▶ Your task
Write the lines out again, from the top of the material to the line containing "random.seed(7)", pictures excluded.

▶ Data lines

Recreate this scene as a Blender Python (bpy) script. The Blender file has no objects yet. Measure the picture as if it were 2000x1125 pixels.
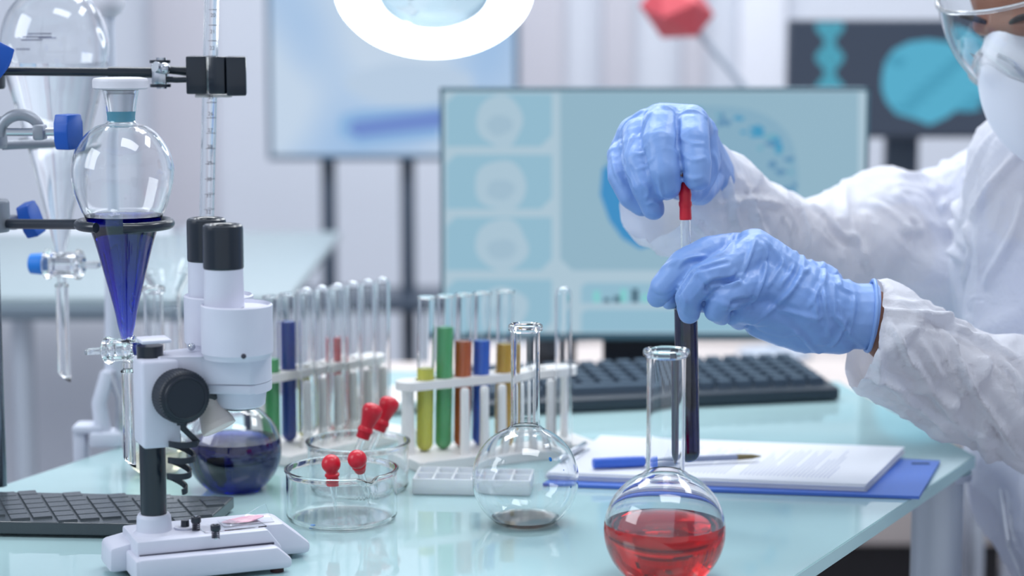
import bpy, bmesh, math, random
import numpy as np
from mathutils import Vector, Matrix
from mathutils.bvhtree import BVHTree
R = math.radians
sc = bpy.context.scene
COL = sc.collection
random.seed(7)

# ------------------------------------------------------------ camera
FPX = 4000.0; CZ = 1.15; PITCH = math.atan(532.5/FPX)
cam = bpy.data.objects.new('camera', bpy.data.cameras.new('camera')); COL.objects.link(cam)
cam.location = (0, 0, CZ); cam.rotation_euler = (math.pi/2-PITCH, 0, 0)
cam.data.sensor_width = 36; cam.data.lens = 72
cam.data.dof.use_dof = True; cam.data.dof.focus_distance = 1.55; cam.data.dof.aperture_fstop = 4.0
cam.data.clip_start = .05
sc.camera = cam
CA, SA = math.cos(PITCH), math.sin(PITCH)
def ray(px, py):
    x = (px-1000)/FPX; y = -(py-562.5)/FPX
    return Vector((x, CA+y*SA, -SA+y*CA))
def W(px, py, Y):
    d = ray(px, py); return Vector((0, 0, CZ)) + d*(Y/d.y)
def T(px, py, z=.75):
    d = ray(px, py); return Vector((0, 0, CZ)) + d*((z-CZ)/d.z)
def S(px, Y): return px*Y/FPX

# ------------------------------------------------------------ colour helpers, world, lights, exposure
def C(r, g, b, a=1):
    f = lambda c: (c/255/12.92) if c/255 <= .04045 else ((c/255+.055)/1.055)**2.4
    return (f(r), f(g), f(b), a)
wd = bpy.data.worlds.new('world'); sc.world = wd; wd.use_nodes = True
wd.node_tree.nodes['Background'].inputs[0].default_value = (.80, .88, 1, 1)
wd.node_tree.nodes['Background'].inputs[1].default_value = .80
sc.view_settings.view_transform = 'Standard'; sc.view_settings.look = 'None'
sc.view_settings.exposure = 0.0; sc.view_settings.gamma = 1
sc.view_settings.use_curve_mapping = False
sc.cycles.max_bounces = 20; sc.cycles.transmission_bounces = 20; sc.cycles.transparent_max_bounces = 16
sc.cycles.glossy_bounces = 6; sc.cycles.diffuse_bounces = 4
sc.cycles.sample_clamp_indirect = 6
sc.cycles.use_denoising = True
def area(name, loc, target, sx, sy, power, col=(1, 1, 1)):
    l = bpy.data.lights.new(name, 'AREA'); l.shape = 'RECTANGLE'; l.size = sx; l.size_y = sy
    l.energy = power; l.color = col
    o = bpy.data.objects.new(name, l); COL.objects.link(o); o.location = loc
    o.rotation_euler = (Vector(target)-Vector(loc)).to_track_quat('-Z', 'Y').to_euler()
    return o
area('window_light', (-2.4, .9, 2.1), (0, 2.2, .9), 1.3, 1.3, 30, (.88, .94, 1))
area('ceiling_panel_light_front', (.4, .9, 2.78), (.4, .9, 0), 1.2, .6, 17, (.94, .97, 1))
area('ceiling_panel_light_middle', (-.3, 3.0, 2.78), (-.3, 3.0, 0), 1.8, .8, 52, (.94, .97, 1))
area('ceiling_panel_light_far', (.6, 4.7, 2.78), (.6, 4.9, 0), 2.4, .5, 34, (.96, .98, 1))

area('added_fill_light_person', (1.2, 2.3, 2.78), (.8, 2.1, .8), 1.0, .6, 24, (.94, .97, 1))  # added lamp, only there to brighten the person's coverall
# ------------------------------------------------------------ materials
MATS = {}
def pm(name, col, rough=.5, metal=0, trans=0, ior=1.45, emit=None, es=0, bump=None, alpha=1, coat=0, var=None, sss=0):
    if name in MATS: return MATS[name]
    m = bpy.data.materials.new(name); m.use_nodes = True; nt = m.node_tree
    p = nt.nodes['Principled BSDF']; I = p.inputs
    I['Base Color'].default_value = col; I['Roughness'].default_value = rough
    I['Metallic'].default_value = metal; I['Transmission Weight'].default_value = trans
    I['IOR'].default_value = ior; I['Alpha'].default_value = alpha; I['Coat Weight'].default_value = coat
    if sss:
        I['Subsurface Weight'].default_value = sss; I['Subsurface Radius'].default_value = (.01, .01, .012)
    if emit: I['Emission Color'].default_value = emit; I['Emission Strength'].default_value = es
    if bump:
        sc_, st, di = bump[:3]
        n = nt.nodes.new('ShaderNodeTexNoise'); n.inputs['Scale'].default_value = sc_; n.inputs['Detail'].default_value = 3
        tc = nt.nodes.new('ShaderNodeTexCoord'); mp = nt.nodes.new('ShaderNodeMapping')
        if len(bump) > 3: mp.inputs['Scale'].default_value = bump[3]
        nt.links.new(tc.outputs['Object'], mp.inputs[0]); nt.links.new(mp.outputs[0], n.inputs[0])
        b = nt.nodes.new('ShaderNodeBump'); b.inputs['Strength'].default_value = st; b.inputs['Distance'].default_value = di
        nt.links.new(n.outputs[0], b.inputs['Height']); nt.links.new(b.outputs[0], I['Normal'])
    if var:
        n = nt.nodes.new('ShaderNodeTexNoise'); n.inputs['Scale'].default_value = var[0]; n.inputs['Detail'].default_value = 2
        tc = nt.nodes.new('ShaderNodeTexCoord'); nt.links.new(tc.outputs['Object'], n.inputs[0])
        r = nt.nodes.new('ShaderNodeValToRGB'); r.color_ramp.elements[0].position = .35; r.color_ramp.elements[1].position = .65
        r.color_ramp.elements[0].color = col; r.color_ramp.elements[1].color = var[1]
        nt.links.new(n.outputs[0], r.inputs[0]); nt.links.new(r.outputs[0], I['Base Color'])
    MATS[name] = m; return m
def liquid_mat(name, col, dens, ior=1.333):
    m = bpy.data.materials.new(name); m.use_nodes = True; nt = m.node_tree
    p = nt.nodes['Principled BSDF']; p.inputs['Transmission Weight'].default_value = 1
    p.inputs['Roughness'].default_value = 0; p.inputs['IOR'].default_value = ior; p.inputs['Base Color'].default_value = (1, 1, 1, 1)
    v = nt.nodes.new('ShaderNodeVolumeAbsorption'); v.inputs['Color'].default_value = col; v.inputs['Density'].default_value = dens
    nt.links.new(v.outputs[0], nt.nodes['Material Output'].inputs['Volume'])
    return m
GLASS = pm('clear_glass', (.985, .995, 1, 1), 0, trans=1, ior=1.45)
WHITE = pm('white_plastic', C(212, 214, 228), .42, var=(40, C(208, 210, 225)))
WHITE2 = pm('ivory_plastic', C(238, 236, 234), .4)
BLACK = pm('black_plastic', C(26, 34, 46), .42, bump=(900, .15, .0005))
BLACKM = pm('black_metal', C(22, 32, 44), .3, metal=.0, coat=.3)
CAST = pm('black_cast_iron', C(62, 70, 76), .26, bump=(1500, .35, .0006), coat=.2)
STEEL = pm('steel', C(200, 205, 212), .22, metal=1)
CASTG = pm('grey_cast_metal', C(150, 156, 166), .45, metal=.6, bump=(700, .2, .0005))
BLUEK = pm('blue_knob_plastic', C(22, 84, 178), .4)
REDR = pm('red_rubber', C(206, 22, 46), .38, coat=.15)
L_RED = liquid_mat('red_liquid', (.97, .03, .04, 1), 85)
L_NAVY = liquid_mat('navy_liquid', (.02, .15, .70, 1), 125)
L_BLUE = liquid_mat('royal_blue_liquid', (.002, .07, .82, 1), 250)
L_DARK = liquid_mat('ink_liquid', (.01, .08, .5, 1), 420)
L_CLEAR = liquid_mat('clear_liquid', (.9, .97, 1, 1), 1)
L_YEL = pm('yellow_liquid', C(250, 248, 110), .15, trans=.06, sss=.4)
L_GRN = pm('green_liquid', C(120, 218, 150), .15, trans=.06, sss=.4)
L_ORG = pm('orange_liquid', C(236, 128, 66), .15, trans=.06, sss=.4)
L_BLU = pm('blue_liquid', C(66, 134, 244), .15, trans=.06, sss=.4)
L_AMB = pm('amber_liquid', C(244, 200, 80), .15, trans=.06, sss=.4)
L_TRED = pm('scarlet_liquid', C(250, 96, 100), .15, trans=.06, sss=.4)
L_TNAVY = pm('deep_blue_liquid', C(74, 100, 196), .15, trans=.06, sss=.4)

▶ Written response
Recreate this scene as a Blender Python (bpy) script. The Blender file has no objects yet. Measure the picture as if it were 2000x1125 pixels.
import bpy, bmesh, math, random
import numpy as np
from mathutils import Vector, Matrix
from mathutils.bvhtree import BVHTree
R = math.radians
sc = bpy.context.scene
COL = sc.collection
random.seed(7)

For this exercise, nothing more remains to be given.